According to a study of Nielsen and ComScore results commissioned by the Video Advertising Bureau earlier this year, the average American aged 13 or older watches 17 times more television than he or she does YouTube. “If you look at total time spent on both TV and YouTube, the split is 95% to 5%, yet YouTube draws a lot more than 5% of the attention of the industry,” says Sean Cunningham, president and CEO of the Video Advertising Bureau (VAB), a new organization dedicated to singing broadcast and cable TV’s praises and whose members include CBS, Comcast, Disney, NBCUniversal, Verizon FIOS, and Viacom.

Now the VAB has released another Nielsen/ComScore comparison presenting the case that, far from being a victim of digital media, broadcast is instead digital’s key enabler. Entitled “Ignition Point,” the study finds the correlation of website traffic to TV advertising among 125 brands to be inextricably linked. Of the 85 brands with visitor increases, according to VAB, 87% had increased their TV spends. More than two thirds of the 40 that cut TV spending experienced declines in uniques.

In most cases, the VAB discovered a one-to-one ratio or higher of TV spending to increased traffic in comparisons of the first and second halves of the year extending from February 2014 to March 2015. Humana upped TV spending by 24% and saw unique visitors jump 49%. Mastercard saw a 114% rise in traffic on a 98% spending increase, and Burger King reaped a 79% visitor boost on 23% more ad dollars.

The corollaries were just as striking among companies that cut TV ad budgets.
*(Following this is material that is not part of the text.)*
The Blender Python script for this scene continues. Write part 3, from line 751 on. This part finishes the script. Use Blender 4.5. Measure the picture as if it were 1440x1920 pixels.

Progressive saw a 19% drop in uniques following a 5% spending decrease, MGM Resorts lost 57% of visitors on a 50% cut, and Avis’s Web numbers declined 21% after a 46% budget adjustment.

“You want to be able to do targeting [via digital video], but you also want to fill all your sales channels with as many leads as possible, so you need to get people’s attention where they’re paying their attention,” argues Cunningham. “Outside of working and sleeping, Americans spend 72% of their time with video content, and 75% of that is on TV.”